Ketiga, solusi yang bersifat kuratif, yaitu penanganan dalam kasus yang terjadi. Dalam hal ini, sistem sanksi Islam wajib ditegakkan. Hukuman dalam Islam memiliki dua fungsi yakni sebagai zawajir (memberikan efek jera) dan jawabir (penebus dosa) bagi pelaku tindak kejahatan. Dengan penerapan sanksi Islam, dapat mencegah kemaksiatan yang sama agar tidak terulang kembali di kemudian hari. Selain sanksi yang tegas, korban harus mendapatkan penanganan yang tepat untuk memulihkan fisik dan psikisnya dari tauma TPKS. Sehingga dengan penerapan sanksi dan penanganan yang tepat sesuai tuntunan syariat, maka rasa keadilan bagi semua pihak baik pelaku maksiat ataupun korban akan dirasakan.
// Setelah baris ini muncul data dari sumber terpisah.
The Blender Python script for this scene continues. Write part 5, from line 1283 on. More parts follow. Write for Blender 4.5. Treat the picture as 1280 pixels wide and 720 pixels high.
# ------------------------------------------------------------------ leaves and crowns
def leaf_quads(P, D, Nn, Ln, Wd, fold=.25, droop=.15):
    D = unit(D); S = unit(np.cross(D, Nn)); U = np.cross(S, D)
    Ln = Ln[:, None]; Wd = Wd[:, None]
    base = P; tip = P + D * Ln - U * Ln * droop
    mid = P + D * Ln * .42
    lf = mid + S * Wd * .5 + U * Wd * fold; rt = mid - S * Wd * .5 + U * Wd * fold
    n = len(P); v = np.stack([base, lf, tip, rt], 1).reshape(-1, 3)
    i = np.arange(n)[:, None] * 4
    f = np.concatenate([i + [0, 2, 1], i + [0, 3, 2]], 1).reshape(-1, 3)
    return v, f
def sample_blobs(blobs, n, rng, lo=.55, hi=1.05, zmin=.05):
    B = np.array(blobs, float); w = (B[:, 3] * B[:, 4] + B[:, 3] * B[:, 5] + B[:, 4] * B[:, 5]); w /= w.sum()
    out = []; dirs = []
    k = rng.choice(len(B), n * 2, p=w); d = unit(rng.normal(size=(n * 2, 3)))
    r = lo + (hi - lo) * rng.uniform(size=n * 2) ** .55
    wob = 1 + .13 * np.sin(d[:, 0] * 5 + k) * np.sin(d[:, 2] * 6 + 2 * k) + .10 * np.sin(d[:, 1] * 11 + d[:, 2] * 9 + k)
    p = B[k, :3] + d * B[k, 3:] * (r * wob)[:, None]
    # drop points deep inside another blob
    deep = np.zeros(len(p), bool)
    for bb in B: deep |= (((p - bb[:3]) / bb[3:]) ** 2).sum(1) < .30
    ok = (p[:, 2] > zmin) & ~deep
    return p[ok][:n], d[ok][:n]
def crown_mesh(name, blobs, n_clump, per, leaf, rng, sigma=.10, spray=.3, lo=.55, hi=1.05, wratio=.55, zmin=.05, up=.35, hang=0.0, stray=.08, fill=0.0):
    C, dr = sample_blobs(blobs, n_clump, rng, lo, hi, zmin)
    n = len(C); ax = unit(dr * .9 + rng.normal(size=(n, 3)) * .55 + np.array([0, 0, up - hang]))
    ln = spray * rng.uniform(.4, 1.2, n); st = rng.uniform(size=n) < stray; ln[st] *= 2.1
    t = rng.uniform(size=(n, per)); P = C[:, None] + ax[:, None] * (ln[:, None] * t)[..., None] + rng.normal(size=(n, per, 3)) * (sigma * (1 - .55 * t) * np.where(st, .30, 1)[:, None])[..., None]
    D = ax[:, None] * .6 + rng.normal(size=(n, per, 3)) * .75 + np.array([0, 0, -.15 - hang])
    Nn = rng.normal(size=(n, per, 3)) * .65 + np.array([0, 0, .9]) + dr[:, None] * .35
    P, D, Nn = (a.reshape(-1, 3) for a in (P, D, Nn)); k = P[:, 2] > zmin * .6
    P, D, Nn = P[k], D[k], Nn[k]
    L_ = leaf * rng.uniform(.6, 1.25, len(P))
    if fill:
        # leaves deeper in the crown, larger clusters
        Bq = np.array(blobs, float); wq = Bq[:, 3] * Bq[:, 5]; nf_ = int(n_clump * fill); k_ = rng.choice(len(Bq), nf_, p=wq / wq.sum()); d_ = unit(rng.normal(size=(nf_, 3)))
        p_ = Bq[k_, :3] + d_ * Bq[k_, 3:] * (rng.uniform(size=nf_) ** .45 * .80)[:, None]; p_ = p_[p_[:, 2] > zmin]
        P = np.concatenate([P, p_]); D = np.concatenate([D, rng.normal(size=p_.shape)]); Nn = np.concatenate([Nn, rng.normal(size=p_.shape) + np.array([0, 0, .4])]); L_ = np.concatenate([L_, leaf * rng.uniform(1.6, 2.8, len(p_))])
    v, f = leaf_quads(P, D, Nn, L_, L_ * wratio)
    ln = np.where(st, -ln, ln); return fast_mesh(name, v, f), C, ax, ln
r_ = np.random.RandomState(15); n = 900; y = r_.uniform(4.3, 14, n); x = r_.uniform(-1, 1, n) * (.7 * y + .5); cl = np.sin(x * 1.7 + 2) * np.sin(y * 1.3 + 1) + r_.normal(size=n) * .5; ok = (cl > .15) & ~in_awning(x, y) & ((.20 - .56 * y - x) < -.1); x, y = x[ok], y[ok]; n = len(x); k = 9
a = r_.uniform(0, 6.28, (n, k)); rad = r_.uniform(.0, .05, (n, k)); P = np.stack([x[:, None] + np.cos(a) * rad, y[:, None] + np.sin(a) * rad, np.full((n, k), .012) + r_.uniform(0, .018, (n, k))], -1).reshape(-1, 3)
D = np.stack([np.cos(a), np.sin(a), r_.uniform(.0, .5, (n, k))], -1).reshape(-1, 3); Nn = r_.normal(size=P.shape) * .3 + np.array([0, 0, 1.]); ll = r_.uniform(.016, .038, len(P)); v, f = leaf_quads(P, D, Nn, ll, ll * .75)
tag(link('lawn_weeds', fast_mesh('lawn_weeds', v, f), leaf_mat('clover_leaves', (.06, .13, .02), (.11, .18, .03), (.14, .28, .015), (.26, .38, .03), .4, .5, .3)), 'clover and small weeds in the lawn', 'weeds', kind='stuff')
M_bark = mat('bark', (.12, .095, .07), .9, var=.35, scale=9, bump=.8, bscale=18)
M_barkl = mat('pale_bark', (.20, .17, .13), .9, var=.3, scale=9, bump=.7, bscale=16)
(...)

Keempat, peran negara. Semua solusi tersebut tidak akan bisa berjalan tanpa peran negara. Ia merupakan pihak yang paling bertanggung jawab untuk melaksanakan dan mewujudkan perlindungan dan keamanan bagi rakyat. Negara yang akan mewujudkan sistem pendidikan, mengatur tata pergaulan Islam, serta menegakkan sanksi Islam dengan diterapkannya aturan Islam secara sempurna. Hal ini karena negara adalah pihak yang paling bertanggung jawab untuk mengurus dan menjamin keamanan masyarakat.


Sebagaimana sabda Rasulullah saw.: “Imam (khalifah) adalah raa’in, ia bertanggung jawab terhadap rakyat yang dipimpinnya.”(HR. Bukhari)


Dengan demikian tidak cukup kehadiran keluarga dalam pencegahan tindak kekerasan seksual, tetapi kehadiran negara lebih diperlukan dalam menerapkan aturan yang komprehensif. Tindak Pidana Kekerasan Seksual dapat dicegah dengan penerapan syariat Islam secara sempurna.